The Dubai index sank 7.4 per cent to 3,595 points, falling below major technical support at 3,731 points, its July trough, and hitting its lowest level since January.

The main index in Abu Dhabi tumbled 4.7 per cent. Oman's bourse lost 4.2 per cent and Qatar was down 4.3 per cent.

"What we see is panic selling - people sell whatever they can irrespective of valuations," said Shakeel Sarwar, head of asset management at Securities & Investment Co (SICO) in Bahrain.

"I don't see any reason for this to stop unless oil price uncertainty is removed."

The price of Brent tumbled on Wednesday to $63.56 per barrel on comments by Saudi Arabia's oil minister again implying that Riyadh would make no output cut. It ticked up early on Thursday but still traded below $65.

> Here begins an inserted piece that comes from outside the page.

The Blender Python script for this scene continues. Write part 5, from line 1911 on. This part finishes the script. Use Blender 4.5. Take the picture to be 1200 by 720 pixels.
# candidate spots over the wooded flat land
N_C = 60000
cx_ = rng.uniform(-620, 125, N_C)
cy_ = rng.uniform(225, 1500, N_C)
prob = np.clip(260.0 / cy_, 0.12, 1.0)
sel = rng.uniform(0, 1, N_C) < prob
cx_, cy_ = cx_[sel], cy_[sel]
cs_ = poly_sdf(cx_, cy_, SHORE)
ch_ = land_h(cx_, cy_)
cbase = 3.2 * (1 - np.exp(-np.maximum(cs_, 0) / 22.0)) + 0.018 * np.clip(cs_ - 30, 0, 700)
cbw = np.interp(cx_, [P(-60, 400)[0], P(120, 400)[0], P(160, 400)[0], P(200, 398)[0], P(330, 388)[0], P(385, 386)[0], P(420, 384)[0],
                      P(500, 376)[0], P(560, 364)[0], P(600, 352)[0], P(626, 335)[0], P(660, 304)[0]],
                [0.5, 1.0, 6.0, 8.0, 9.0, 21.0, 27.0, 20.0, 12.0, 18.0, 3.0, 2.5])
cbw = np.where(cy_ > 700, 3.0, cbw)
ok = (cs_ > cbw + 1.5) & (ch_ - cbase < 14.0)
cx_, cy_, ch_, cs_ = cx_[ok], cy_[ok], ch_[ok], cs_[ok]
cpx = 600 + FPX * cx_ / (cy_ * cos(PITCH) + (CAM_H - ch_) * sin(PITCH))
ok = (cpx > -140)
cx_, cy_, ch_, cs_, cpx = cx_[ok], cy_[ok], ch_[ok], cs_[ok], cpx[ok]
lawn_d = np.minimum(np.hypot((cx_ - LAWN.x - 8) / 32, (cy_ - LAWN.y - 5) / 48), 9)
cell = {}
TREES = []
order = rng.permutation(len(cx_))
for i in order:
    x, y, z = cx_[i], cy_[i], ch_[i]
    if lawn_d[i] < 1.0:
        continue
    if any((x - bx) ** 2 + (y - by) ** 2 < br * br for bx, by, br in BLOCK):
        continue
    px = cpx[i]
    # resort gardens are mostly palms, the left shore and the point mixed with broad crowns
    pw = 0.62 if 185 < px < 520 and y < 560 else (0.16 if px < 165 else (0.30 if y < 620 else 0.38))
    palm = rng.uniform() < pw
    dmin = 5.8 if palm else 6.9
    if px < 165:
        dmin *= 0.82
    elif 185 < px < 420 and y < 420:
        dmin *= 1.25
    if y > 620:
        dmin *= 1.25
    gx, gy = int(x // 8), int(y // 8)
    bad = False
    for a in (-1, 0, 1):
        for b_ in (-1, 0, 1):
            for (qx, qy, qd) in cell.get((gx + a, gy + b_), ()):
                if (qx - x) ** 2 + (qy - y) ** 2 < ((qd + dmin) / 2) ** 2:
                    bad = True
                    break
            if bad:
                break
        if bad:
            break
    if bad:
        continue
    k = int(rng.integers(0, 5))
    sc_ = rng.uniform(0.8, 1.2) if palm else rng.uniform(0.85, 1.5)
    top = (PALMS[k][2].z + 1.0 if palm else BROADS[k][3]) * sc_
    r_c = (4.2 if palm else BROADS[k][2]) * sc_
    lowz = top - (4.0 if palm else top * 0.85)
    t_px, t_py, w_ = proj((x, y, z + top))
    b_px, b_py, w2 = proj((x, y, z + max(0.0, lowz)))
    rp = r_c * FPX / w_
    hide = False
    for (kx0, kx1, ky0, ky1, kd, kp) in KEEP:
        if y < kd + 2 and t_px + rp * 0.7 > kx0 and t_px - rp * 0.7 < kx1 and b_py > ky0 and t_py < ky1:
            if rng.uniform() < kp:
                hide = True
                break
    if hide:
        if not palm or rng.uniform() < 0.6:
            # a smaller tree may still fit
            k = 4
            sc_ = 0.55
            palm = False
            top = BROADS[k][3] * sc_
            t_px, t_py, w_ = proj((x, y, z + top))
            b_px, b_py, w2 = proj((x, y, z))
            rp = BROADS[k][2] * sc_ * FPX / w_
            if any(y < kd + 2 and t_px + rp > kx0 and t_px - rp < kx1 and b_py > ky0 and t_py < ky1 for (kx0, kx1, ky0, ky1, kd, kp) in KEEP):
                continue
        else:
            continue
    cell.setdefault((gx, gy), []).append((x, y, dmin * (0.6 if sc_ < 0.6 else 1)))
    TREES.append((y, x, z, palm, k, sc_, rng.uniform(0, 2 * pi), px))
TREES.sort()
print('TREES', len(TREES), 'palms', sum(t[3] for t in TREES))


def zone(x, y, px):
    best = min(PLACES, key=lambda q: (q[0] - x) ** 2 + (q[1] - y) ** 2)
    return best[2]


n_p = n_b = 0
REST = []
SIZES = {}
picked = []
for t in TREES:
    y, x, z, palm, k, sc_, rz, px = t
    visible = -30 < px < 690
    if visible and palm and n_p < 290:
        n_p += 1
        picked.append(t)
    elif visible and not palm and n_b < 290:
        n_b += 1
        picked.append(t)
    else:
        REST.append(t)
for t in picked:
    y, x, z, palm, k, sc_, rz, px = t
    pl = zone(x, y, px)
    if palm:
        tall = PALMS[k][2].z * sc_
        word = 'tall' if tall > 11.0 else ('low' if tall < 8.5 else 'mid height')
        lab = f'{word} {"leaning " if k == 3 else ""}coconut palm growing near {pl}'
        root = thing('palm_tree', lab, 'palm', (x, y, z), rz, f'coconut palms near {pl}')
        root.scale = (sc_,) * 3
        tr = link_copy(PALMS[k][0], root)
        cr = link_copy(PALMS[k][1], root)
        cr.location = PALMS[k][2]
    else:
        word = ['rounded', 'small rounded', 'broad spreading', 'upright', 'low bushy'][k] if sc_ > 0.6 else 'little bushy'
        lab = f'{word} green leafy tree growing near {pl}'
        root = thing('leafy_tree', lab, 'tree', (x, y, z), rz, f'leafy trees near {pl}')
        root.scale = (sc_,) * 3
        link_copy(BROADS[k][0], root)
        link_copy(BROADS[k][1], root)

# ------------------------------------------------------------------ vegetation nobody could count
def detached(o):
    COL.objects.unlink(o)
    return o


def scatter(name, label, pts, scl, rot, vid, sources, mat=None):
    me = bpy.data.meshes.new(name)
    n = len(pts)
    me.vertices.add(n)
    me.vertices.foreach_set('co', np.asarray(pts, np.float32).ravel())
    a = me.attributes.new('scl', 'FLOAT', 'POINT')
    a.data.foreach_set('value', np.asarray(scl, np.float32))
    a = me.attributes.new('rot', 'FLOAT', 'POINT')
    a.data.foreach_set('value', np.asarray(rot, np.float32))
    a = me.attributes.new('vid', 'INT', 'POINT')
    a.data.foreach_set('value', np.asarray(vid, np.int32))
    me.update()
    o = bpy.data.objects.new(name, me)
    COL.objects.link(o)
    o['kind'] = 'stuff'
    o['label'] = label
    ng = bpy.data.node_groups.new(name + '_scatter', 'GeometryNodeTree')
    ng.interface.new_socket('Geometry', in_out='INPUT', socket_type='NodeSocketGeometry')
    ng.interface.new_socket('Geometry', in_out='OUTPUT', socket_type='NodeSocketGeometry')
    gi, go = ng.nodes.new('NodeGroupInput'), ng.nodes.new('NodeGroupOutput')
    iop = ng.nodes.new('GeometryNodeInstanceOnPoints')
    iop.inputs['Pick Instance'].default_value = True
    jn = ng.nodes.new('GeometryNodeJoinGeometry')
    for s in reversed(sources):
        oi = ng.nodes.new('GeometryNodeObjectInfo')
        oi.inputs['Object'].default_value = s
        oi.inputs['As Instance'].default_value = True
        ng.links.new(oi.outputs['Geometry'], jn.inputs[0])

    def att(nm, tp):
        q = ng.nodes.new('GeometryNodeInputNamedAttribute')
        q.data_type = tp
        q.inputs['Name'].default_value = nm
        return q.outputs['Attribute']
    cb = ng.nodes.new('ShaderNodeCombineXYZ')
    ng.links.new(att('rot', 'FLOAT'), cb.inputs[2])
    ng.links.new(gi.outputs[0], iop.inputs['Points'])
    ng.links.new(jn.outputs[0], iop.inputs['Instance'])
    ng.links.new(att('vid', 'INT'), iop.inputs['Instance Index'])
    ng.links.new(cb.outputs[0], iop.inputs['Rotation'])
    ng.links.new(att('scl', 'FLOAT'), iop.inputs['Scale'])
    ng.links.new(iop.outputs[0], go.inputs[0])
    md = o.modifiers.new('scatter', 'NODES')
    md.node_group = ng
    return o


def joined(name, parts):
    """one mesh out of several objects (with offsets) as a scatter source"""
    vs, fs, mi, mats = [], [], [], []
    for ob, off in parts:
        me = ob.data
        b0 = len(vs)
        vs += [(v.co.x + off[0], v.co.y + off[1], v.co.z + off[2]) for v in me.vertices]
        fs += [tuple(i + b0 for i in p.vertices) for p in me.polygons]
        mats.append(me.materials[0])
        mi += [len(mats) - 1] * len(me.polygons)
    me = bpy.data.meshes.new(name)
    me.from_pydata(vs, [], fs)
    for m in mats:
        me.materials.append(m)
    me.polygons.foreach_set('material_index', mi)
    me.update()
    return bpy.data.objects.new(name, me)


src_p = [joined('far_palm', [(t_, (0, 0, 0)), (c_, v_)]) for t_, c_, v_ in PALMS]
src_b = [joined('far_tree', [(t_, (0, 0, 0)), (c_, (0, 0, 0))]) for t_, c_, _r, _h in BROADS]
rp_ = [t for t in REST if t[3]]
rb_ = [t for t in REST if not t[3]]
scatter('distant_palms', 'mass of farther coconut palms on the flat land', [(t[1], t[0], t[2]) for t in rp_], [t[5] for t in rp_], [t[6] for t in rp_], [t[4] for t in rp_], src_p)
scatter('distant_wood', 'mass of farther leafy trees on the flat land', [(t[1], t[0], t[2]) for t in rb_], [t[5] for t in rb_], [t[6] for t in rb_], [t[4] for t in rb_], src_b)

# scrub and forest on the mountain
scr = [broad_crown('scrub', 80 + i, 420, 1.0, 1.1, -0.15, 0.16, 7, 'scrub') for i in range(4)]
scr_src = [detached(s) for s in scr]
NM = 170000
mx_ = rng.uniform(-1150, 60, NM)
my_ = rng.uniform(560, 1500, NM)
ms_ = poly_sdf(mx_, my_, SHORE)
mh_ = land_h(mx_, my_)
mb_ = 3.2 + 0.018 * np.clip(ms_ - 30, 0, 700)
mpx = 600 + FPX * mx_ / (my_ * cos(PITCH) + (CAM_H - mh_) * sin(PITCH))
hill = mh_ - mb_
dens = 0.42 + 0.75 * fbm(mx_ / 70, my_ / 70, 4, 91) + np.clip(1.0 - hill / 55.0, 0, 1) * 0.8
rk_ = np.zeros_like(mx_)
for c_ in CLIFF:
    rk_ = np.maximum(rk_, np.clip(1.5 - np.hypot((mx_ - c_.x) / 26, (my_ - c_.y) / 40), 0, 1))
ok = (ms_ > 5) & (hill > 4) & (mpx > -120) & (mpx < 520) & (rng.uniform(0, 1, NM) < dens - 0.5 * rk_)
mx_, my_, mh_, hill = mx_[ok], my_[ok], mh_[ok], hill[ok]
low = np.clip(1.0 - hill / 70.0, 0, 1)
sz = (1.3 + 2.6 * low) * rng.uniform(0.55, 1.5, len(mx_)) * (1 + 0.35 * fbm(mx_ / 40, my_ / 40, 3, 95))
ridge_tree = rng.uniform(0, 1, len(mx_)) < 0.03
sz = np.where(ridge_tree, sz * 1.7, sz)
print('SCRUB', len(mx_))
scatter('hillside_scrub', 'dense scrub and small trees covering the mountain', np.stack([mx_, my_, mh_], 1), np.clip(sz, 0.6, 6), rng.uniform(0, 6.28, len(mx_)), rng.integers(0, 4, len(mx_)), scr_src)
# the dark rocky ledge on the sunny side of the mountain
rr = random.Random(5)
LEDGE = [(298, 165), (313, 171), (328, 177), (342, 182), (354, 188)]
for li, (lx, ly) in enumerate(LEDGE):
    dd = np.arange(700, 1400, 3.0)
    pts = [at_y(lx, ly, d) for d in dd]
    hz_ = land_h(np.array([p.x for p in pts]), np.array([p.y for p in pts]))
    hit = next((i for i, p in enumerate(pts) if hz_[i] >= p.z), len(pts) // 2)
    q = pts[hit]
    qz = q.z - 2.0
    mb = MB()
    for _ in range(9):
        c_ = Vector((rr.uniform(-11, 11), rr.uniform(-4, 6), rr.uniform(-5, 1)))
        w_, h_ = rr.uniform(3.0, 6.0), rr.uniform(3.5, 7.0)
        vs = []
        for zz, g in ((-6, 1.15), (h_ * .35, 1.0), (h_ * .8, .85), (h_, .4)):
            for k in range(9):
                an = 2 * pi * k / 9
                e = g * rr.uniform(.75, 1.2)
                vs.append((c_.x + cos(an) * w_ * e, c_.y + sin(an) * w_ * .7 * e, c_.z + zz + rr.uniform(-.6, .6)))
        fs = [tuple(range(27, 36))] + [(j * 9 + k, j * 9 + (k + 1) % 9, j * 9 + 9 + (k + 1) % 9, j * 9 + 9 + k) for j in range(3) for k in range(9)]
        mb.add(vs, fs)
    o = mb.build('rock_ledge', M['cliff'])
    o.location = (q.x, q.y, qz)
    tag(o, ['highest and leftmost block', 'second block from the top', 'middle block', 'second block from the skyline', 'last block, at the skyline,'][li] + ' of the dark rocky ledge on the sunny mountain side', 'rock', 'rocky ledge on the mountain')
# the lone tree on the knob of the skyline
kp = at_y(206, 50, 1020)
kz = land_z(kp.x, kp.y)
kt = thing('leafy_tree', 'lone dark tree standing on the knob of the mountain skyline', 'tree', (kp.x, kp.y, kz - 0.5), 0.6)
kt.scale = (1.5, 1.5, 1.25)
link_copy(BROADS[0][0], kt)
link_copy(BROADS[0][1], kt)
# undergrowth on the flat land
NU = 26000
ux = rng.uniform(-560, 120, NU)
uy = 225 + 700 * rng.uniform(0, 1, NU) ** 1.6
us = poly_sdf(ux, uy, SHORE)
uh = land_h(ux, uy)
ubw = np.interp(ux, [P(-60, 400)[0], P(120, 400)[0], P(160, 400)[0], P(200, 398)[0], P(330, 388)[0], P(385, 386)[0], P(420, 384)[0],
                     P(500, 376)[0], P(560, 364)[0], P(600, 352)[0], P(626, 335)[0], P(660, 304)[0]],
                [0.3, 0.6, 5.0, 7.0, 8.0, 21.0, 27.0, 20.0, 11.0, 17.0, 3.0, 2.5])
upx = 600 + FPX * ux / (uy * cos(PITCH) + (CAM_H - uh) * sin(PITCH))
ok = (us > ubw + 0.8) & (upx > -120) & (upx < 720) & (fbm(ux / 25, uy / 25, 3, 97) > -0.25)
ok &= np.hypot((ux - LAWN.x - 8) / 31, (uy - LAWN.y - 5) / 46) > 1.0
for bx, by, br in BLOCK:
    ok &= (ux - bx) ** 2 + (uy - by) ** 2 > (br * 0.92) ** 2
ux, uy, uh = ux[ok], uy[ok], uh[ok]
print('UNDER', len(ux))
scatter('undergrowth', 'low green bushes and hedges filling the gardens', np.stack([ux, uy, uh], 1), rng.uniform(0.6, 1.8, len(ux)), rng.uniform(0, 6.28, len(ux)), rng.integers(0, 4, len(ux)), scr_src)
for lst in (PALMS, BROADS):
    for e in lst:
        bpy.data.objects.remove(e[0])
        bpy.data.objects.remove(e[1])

Economists do not expect growth in the big Gulf economies to be seriously hit if oil stays at current levels, because governments have huge fiscal reserves which they can use to maintain spending even if they run budget deficits.

But oil's quick drop is having a psychological impact on retail investors who dominate trading in the Gulf markets and who want to lock in profits after big gains in the past 18 months. In Dubai in particular, selling may be magnified by margin calls and investors raising money to repay bank loans which they took out to buy stocks on the way up.  

Gulf stocks plummet

Stock markets of the energy-rich Gulf states fell sharply on Thursday, many of them breaking key psychological barriers, after oil dived to new lows.

The Dubai Financial Market Index slumped 7.2 per cent at one point before recovering slightly. In mid-session, the DFM Index was down 6.2 per cent at 3,641.0 points after diving below the 3,700-point level. All leading shares fell sharply.

The Saudi Tadawul All-Shares Index slumped more than three per cent just minutes after the start to trade below the psychological 8,200-point mark. The market leader, petrochemicals giant Sabic, lost more than five percent.

The Qatar Exchange, the second largest in the Arab world after the Saudi, dropped four percent to below the 12,000-point level. All sectors were in the red.

The Abu Dhabi Securities Exchange, which normally moves within a small range, shed 4.2 per cent to trade at 4,388.71 points. It was under pressure from the banking, financial and real estate sectors, which lost the most.

The Kuwait Stock Market lost 2.1 per cent to 6,427.25 points, dropping below the 6,500-point level.

The Muscat Stock Exchange lost 3.5 per cent to trade below the 6,000-point mark while the Bahrain Stock Exchange was down 0.43 per cent.